* [Written problem] Repeat the full listing below verbatim and keep the images out.

— start Data shown —

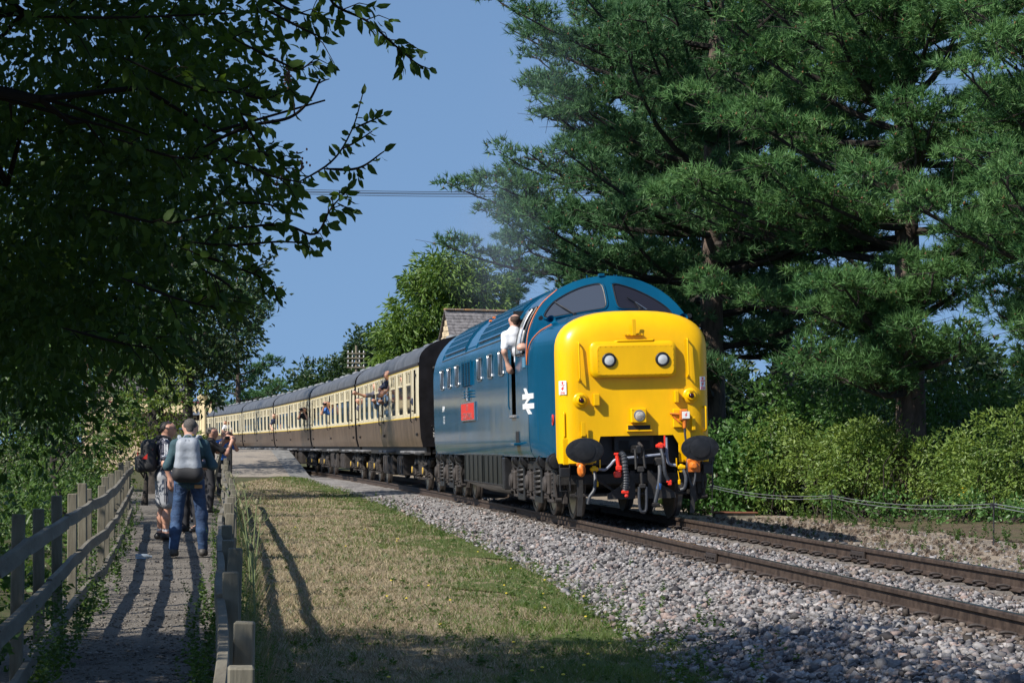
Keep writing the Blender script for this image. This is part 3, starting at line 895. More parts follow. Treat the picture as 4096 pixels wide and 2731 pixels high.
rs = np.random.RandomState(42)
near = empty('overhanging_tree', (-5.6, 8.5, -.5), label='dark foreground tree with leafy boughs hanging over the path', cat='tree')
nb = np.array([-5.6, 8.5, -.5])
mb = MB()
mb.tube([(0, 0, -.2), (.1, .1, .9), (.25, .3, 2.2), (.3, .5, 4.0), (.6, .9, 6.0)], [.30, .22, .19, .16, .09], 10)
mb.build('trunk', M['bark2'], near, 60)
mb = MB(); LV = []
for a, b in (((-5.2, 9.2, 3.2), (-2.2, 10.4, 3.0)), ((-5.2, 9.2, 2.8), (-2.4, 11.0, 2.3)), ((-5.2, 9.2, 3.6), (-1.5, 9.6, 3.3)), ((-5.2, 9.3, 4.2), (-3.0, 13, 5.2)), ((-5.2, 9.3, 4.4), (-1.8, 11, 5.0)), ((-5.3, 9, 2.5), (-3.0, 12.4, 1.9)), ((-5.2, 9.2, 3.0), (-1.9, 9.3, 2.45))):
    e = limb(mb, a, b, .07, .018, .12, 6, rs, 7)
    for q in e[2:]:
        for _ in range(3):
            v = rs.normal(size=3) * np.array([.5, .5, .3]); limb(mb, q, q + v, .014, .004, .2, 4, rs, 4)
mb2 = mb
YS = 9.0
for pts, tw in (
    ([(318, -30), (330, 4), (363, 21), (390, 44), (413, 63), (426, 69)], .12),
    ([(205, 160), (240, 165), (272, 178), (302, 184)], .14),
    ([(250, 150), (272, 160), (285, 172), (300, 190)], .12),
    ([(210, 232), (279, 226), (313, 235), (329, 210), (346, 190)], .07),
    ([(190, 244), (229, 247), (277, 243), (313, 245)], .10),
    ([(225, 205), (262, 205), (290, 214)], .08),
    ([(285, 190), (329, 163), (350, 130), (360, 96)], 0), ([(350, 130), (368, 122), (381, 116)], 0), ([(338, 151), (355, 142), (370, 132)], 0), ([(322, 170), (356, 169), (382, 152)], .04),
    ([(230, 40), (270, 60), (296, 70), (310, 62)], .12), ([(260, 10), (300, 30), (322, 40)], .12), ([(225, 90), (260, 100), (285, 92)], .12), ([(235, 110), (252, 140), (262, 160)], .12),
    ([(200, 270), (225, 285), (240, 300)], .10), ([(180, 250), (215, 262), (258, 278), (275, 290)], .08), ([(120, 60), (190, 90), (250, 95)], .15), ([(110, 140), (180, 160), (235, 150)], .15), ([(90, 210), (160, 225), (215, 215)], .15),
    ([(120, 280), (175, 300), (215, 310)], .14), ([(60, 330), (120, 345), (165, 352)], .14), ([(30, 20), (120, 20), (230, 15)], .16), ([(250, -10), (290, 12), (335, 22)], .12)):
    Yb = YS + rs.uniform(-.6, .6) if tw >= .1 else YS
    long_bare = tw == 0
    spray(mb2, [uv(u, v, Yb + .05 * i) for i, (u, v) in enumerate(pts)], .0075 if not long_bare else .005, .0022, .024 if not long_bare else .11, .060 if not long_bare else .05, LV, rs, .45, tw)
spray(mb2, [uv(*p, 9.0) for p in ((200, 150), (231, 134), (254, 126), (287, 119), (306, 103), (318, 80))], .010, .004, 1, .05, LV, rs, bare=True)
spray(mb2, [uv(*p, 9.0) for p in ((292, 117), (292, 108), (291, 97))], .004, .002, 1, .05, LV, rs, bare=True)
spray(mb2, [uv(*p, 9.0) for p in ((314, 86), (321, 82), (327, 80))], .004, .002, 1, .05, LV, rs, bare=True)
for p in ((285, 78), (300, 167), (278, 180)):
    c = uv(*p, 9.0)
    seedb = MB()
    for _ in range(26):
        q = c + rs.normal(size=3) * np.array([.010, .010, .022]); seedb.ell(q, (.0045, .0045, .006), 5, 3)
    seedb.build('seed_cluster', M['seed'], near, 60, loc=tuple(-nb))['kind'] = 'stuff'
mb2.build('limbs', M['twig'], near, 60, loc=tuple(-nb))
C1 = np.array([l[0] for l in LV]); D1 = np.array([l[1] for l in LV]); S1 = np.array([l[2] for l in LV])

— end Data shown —

* [Response]
Keep writing the Blender script for this image. This is part 3, starting at line 895. More parts follow. Treat the picture as 4096 pixels wide and 2731 pixels high.
rs = np.random.RandomState(42)
near = empty('overhanging_tree', (-5.6, 8.5, -.5), label='dark foreground tree with leafy boughs hanging over the path', cat='tree')
nb = np.array([-5.6, 8.5, -.5])
mb = MB()
mb.tube([(0, 0, -.2), (.1, .1, .9), (.25, .3, 2.2), (.3, .5, 4.0), (.6, .9, 6.0)], [.30, .22, .19, .16, .09], 10)
mb.build('trunk', M['bark2'], near, 60)
mb = MB(); LV = []
for a, b in (((-5.2, 9.2, 3.2), (-2.2, 10.4, 3.0)), ((-5.2, 9.2, 2.8), (-2.4, 11.0, 2.3)), ((-5.2, 9.2, 3.6), (-1.5, 9.6, 3.3)), ((-5.2, 9.3, 4.2), (-3.0, 13, 5.2)), ((-5.2, 9.3, 4.4), (-1.8, 11, 5.0)), ((-5.3, 9, 2.5), (-3.0, 12.4, 1.9)), ((-5.2, 9.2, 3.0), (-1.9, 9.3, 2.45))):
    e = limb(mb, a, b, .07, .018, .12, 6, rs, 7)
    for q in e[2:]:
        for _ in range(3):
            v = rs.normal(size=3) * np.array([.5, .5, .3]); limb(mb, q, q + v, .014, .004, .2, 4, rs, 4)
mb2 = mb
YS = 9.0
for pts, tw in (
    ([(318, -30), (330, 4), (363, 21), (390, 44), (413, 63), (426, 69)], .12),
    ([(205, 160), (240, 165), (272, 178), (302, 184)], .14),
    ([(250, 150), (272, 160), (285, 172), (300, 190)], .12),
    ([(210, 232), (279, 226), (313, 235), (329, 210), (346, 190)], .07),
    ([(190, 244), (229, 247), (277, 243), (313, 245)], .10),
    ([(225, 205), (262, 205), (290, 214)], .08),
    ([(285, 190), (329, 163), (350, 130), (360, 96)], 0), ([(350, 130), (368, 122), (381, 116)], 0), ([(338, 151), (355, 142), (370, 132)], 0), ([(322, 170), (356, 169), (382, 152)], .04),
    ([(230, 40), (270, 60), (296, 70), (310, 62)], .12), ([(260, 10), (300, 30), (322, 40)], .12), ([(225, 90), (260, 100), (285, 92)], .12), ([(235, 110), (252, 140), (262, 160)], .12),
    ([(200, 270), (225, 285), (240, 300)], .10), ([(180, 250), (215, 262), (258, 278), (275, 290)], .08), ([(120, 60), (190, 90), (250, 95)], .15), ([(110, 140), (180, 160), (235, 150)], .15), ([(90, 210), (160, 225), (215, 215)], .15),
    ([(120, 280), (175, 300), (215, 310)], .14), ([(60, 330), (120, 345), (165, 352)], .14), ([(30, 20), (120, 20), (230, 15)], .16), ([(250, -10), (290, 12), (335, 22)], .12)):
    Yb = YS + rs.uniform(-.6, .6) if tw >= .1 else YS
    long_bare = tw == 0
    spray(mb2, [uv(u, v, Yb + .05 * i) for i, (u, v) in enumerate(pts)], .0075 if not long_bare else .005, .0022, .024 if not long_bare else .11, .060 if not long_bare else .05, LV, rs, .45, tw)
spray(mb2, [uv(*p, 9.0) for p in ((200, 150), (231, 134), (254, 126), (287, 119), (306, 103), (318, 80))], .010, .004, 1, .05, LV, rs, bare=True)
spray(mb2, [uv(*p, 9.0) for p in ((292, 117), (292, 108), (291, 97))], .004, .002, 1, .05, LV, rs, bare=True)
spray(mb2, [uv(*p, 9.0) for p in ((314, 86), (321, 82), (327, 80))], .004, .002, 1, .05, LV, rs, bare=True)
for p in ((285, 78), (300, 167), (278, 180)):
    c = uv(*p, 9.0)
    seedb = MB()
    for _ in range(26):
        q = c + rs.normal(size=3) * np.array([.010, .010, .022]); seedb.ell(q, (.0045, .0045, .006), 5, 3)
    seedb.build('seed_cluster', M['seed'], near, 60, loc=tuple(-nb))['kind'] = 'stuff'
mb2.build('limbs', M['twig'], near, 60, loc=tuple(-nb))
C1 = np.array([l[0] for l in LV]); D1 = np.array([l[1] for l in LV]); S1 = np.array([l[2] for l in LV])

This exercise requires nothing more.